- **Short task**
Repeat every line exactly, keeping the pictures out of the copy.

- **Dataset excerpt**
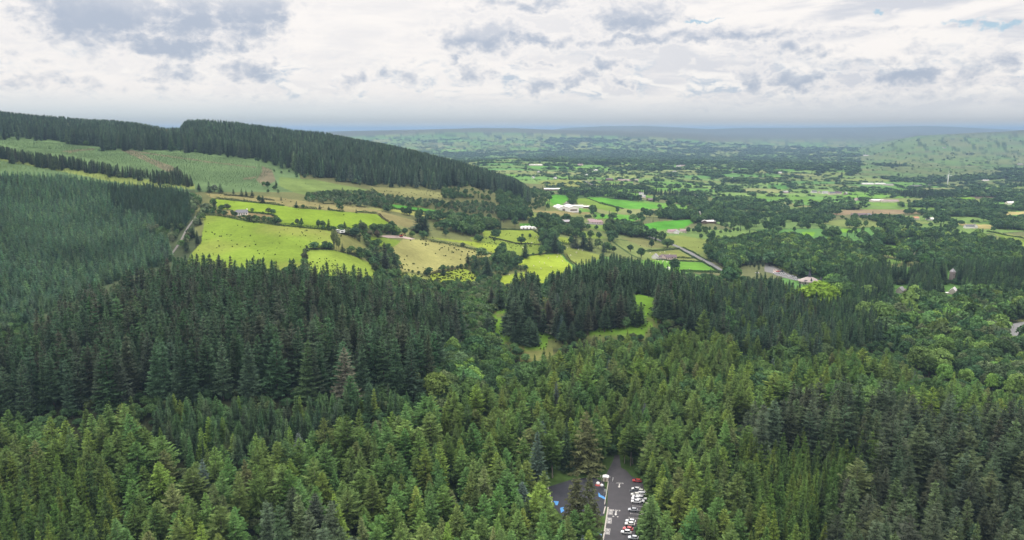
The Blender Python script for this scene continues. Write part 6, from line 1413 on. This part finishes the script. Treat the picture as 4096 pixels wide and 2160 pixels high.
    c = mix(nt, mth(nt, 'MULTIPLY', hm, .8), c, L(168,203,224))
    # pale band of distant air above the horizon
    hz = ss(eld, 3.0, .5)
    hc = mix(nt, ss(azd, -30.0, 30.0), L(222,232,236), L(230,233,236))
    c = mix(nt, mth(nt, 'MULTIPLY', hz, .95), c, hc)
    c = mix(nt, ss(eld, .7, .1), c, L(240,246,248))
    # overcast dome overhead: brighter towards the zenith
    up = mth(nt, 'MULTIPLY_ADD', ss(eld, 12.0, 65.0), ZEN, 1.04)
    c = mix(nt, 1.0, c, nd(nt, 'ShaderNodeCombineColor', {0: up, 1: up, 2: up}).outputs[0], 'MULTIPLY')
    c = mix(nt, .97, sky.outputs[0], c)
    below = ss(eld, -3.0, -.2)
    c = mix(nt, below, L(120,135,140), c)
    bg = nd(nt, 'ShaderNodeBackground', {0: c, 1: k})
    nd(nt, 'ShaderNodeOutputWorld', {0: bg.outputs[0]})
    w.cycles.sampling_method = 'MANUAL'; w.cycles.sample_map_resolution = 512
ZEN = 3.0
build_world()
# unseen cloud sheet added to shade the land; its gaps sun chosen patches
CLZ = 1300.0
def build_shade_clouds():
    xs = np.linspace(-3600, 3600, 91); ys = np.linspace(-1200, 5600, 86)
    XX, YY = np.meshgrid(xs, ys); n1 = fbm(XX/420, YY/420, 201, 4)
    ed = np.minimum(np.minimum(XX+3600, 3600-XX), np.minimum(YY+1200, 5600-YY)); e = np.clip(ed/500, 0, 1)
    top = CLZ+60+260*n1*e; bot = CLZ-60*e*fbm(XX/300, YY/300, 205, 3)
    nx, ny = len(xs), len(ys); V = np.concatenate([np.stack([XX, YY, bot], -1).reshape(-1, 3), np.stack([XX, YY, top], -1).reshape(-1, 3)])
    j, i = np.meshgrid(np.arange(ny-1), np.arange(nx-1), indexing='ij'); a = (j*nx+i).ravel(); N = nx*ny
    Q = [np.stack([a, a+nx, a+nx+1, a+1], 1), np.stack([a, a+1, a+nx+1, a+nx], 1)+N]
    for seq in ([(0, k) for k in range(nx)], [(ny-1, k) for k in range(nx)], [(k, 0) for k in range(ny)], [(k, nx-1) for k in range(ny)]):
        ix = np.array([p*nx+q for p, q in seq]); Q.append(np.stack([ix[:-1], ix[1:], ix[1:]+N, ix[:-1]+N], 1))
    m, nt = newmat('cloud')
    tc = nd(nt, 'ShaderNodeTexCoord')
    nz = nd(nt, 'ShaderNodeTexNoise', {'Vector': tc.outputs['Object'], 'Scale': .0032, 'Detail': 4.0, 'Roughness': .55})
    nz2 = nd(nt, 'ShaderNodeTexNoise', {'Vector': tc.outputs['Object'], 'Scale': .0011, 'Detail': 2.0})
    hol = None
    off = lambda gx_, gy_, gz_: (gx_+SUND.x/SUND.z*(CLZ-gz_), gy_+SUND.y/SUND.z*(CLZ-gz_))
    ws = nd(nt, 'ShaderNodeVectorMath', {0: nd(nt, 'ShaderNodeVectorMath', {0: nz.outputs['Color'], 1: (.5,.5,.5)}, operation='SUBTRACT').outputs[0], 1: (260,260,0)}, operation='MULTIPLY')
    wp = nd(nt, 'ShaderNodeVectorMath', {0: tc.outputs['Object'], 1: ws.outputs[0]}, operation='ADD').outputs[0]
    for gx_, gy_, gz_, rx, ry, st in GAPS:
        cx, cy = off(gx_, gy_, gz_)
        q = nd(nt, 'ShaderNodeVectorMath', {0: wp, 1: (cx, cy, 0)}, operation='SUBTRACT').outputs[0]
        q = nd(nt, 'ShaderNodeVectorMath', {0: q, 1: (1/rx, 1/ry, 0)}, operation='MULTIPLY').outputs[0]
        l2 = nd(nt, 'ShaderNodeVectorMath', {0: q, 1: q}, operation='DOT_PRODUCT').outputs['Value']
        g = mth(nt, 'MULTIPLY', mth(nt, 'EXPONENT', mth(nt, 'MULTIPLY', mth(nt, 'MULTIPLY', l2, l2), -1.0)), st)
        hol = g if hol is None else mth(nt, 'MAXIMUM', hol, g)
    base = mth(nt, 'MULTIPLY_ADD', mth(nt, 'SUBTRACT', nz.outputs[0], .5), .35, mth(nt, 'MULTIPLY_ADD', mth(nt, 'SUBTRACT', nz2.outputs[0], .5), .5, COVER))
    al = mth(nt, 'MULTIPLY', base, mth(nt, 'SUBTRACT', 1.0, hol), clamp=True)
    tr = nd(nt, 'ShaderNodeBsdfTransparent')
    tl = nd(nt, 'ShaderNodeBsdfTranslucent', {'Color': (.92,.93,.95,1)})
    s = nd(nt, 'ShaderNodeMixShader', {0: al, 1: tr.outputs[0], 2: tl.outputs[0]})
    nd(nt, 'ShaderNodeOutputMaterial', {0: s.outputs[0]})
    me = mesh_arrays('clouds', V, np.concatenate(Q), [m], smooth=True)
    tag(link('clouds', me), 'unseen cloud bank overhead, added to shade the land, with gaps for sunlit fields', 'clouds', None, 'stuff')
COVER = .46
GAPS = [(-130,700,62,260,150,1.0),(60,760,25,190,130,1.0),(20,560,15,150,45,.45),(-60,250,20,300,80,.45),(300,1700,0,420,260,.35)]  # gaps placed along the sun's path to the patches meant to be lit
build_shade_clouds()
# the air between here and the hills
def build_haze():
    zt = float(max(GZ.max()+3, (Z_[:len(H_)]+H_)[keep].max()+2, CAMZ+20)); print('haze', zt); zb = float(GZ.min()-1.0)
    b = MB().box(-41000, 41000, -600, 47000, zb, zt)
    m, nt = newmat('haze')
    v = nd(nt, 'ShaderNodeVolumePrincipled', {'Color': (.385,.565,.79,1), 'Density': HAZE, 'Anisotropy': .1})
    nd(nt, 'ShaderNodeOutputMaterial', {1: v.outputs[0]})
    o = b.build('haze', m); tag(o, 'pale blue haze lying over the valley and far hills', 'haze', None, 'stuff')
HAZE = 1.4e-4
build_haze()
cam = bpy.data.cameras.new('camera'); cam.sensor_width = 36; cam.lens = 36*FPX/1024; cam.clip_start = 1; cam.clip_end = 120000
co = link('camera', cam, None, (0, 0, CAMZ)); co.rotation_euler = (math.pi/2-PITCH, 0, 0)
S.camera = co
vs = S.view_settings; vs.view_transform = 'Standard'; vs.look = 'None'; vs.exposure = 0.0; vs.gamma = 1; vs.use_curve_mapping = False
cy = S.cycles; cy.max_bounces = 6; cy.diffuse_bounces = 3; cy.transmission_bounces = 4; cy.transparent_max_bounces = 12; cy.volume_bounces = 0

- **Answer to this task**
The Blender Python script for this scene continues. Write part 6, from line 1413 on. This part finishes the script. Treat the picture as 4096 pixels wide and 2160 pixels high.
    c = mix(nt, mth(nt, 'MULTIPLY', hm, .8), c, L(168,203,224))
    # pale band of distant air above the horizon
    hz = ss(eld, 3.0, .5)
    hc = mix(nt, ss(azd, -30.0, 30.0), L(222,232,236), L(230,233,236))
    c = mix(nt, mth(nt, 'MULTIPLY', hz, .95), c, hc)
    c = mix(nt, ss(eld, .7, .1), c, L(240,246,248))
    # overcast dome overhead: brighter towards the zenith
    up = mth(nt, 'MULTIPLY_ADD', ss(eld, 12.0, 65.0), ZEN, 1.04)
    c = mix(nt, 1.0, c, nd(nt, 'ShaderNodeCombineColor', {0: up, 1: up, 2: up}).outputs[0], 'MULTIPLY')
    c = mix(nt, .97, sky.outputs[0], c)
    below = ss(eld, -3.0, -.2)
    c = mix(nt, below, L(120,135,140), c)
    bg = nd(nt, 'ShaderNodeBackground', {0: c, 1: k})
    nd(nt, 'ShaderNodeOutputWorld', {0: bg.outputs[0]})
    w.cycles.sampling_method = 'MANUAL'; w.cycles.sample_map_resolution = 512
ZEN = 3.0
build_world()
# unseen cloud sheet added to shade the land; its gaps sun chosen patches
CLZ = 1300.0
def build_shade_clouds():
    xs = np.linspace(-3600, 3600, 91); ys = np.linspace(-1200, 5600, 86)
    XX, YY = np.meshgrid(xs, ys); n1 = fbm(XX/420, YY/420, 201, 4)
    ed = np.minimum(np.minimum(XX+3600, 3600-XX), np.minimum(YY+1200, 5600-YY)); e = np.clip(ed/500, 0, 1)
    top = CLZ+60+260*n1*e; bot = CLZ-60*e*fbm(XX/300, YY/300, 205, 3)
    nx, ny = len(xs), len(ys); V = np.concatenate([np.stack([XX, YY, bot], -1).reshape(-1, 3), np.stack([XX, YY, top], -1).reshape(-1, 3)])
    j, i = np.meshgrid(np.arange(ny-1), np.arange(nx-1), indexing='ij'); a = (j*nx+i).ravel(); N = nx*ny
    Q = [np.stack([a, a+nx, a+nx+1, a+1], 1), np.stack([a, a+1, a+nx+1, a+nx], 1)+N]
    for seq in ([(0, k) for k in range(nx)], [(ny-1, k) for k in range(nx)], [(k, 0) for k in range(ny)], [(k, nx-1) for k in range(ny)]):
        ix = np.array([p*nx+q for p, q in seq]); Q.append(np.stack([ix[:-1], ix[1:], ix[1:]+N, ix[:-1]+N], 1))
    m, nt = newmat('cloud')
    tc = nd(nt, 'ShaderNodeTexCoord')
    nz = nd(nt, 'ShaderNodeTexNoise', {'Vector': tc.outputs['Object'], 'Scale': .0032, 'Detail': 4.0, 'Roughness': .55})
    nz2 = nd(nt, 'ShaderNodeTexNoise', {'Vector': tc.outputs['Object'], 'Scale': .0011, 'Detail': 2.0})
    hol = None
    off = lambda gx_, gy_, gz_: (gx_+SUND.x/SUND.z*(CLZ-gz_), gy_+SUND.y/SUND.z*(CLZ-gz_))
    ws = nd(nt, 'ShaderNodeVectorMath', {0: nd(nt, 'ShaderNodeVectorMath', {0: nz.outputs['Color'], 1: (.5,.5,.5)}, operation='SUBTRACT').outputs[0], 1: (260,260,0)}, operation='MULTIPLY')
    wp = nd(nt, 'ShaderNodeVectorMath', {0: tc.outputs['Object'], 1: ws.outputs[0]}, operation='ADD').outputs[0]
    for gx_, gy_, gz_, rx, ry, st in GAPS:
        cx, cy = off(gx_, gy_, gz_)
        q = nd(nt, 'ShaderNodeVectorMath', {0: wp, 1: (cx, cy, 0)}, operation='SUBTRACT').outputs[0]
        q = nd(nt, 'ShaderNodeVectorMath', {0: q, 1: (1/rx, 1/ry, 0)}, operation='MULTIPLY').outputs[0]
        l2 = nd(nt, 'ShaderNodeVectorMath', {0: q, 1: q}, operation='DOT_PRODUCT').outputs['Value']
        g = mth(nt, 'MULTIPLY', mth(nt, 'EXPONENT', mth(nt, 'MULTIPLY', mth(nt, 'MULTIPLY', l2, l2), -1.0)), st)
        hol = g if hol is None else mth(nt, 'MAXIMUM', hol, g)
    base = mth(nt, 'MULTIPLY_ADD', mth(nt, 'SUBTRACT', nz.outputs[0], .5), .35, mth(nt, 'MULTIPLY_ADD', mth(nt, 'SUBTRACT', nz2.outputs[0], .5), .5, COVER))
    al = mth(nt, 'MULTIPLY', base, mth(nt, 'SUBTRACT', 1.0, hol), clamp=True)
    tr = nd(nt, 'ShaderNodeBsdfTransparent')
    tl = nd(nt, 'ShaderNodeBsdfTranslucent', {'Color': (.92,.93,.95,1)})
    s = nd(nt, 'ShaderNodeMixShader', {0: al, 1: tr.outputs[0], 2: tl.outputs[0]})
    nd(nt, 'ShaderNodeOutputMaterial', {0: s.outputs[0]})
    me = mesh_arrays('clouds', V, np.concatenate(Q), [m], smooth=True)
    tag(link('clouds', me), 'unseen cloud bank overhead, added to shade the land, with gaps for sunlit fields', 'clouds', None, 'stuff')
COVER = .46
GAPS = [(-130,700,62,260,150,1.0),(60,760,25,190,130,1.0),(20,560,15,150,45,.45),(-60,250,20,300,80,.45),(300,1700,0,420,260,.35)]  # gaps placed along the sun's path to the patches meant to be lit
build_shade_clouds()
# the air between here and the hills
def build_haze():
    zt = float(max(GZ.max()+3, (Z_[:len(H_)]+H_)[keep].max()+2, CAMZ+20)); print('haze', zt); zb = float(GZ.min()-1.0)
    b = MB().box(-41000, 41000, -600, 47000, zb, zt)
    m, nt = newmat('haze')
    v = nd(nt, 'ShaderNodeVolumePrincipled', {'Color': (.385,.565,.79,1), 'Density': HAZE, 'Anisotropy': .1})
    nd(nt, 'ShaderNodeOutputMaterial', {1: v.outputs[0]})
    o = b.build('haze', m); tag(o, 'pale blue haze lying over the valley and far hills', 'haze', None, 'stuff')
HAZE = 1.4e-4
build_haze()
cam = bpy.data.cameras.new('camera'); cam.sensor_width = 36; cam.lens = 36*FPX/1024; cam.clip_start = 1; cam.clip_end = 120000
co = link('camera', cam, None, (0, 0, CAMZ)); co.rotation_euler = (math.pi/2-PITCH, 0, 0)
S.camera = co
vs = S.view_settings; vs.view_transform = 'Standard'; vs.look = 'None'; vs.exposure = 0.0; vs.gamma = 1; vs.use_curve_mapping = False
cy = S.cycles; cy.max_bounces = 6; cy.diffuse_bounces = 3; cy.transmission_bounces = 4; cy.transparent_max_bounces = 12; cy.volume_bounces = 0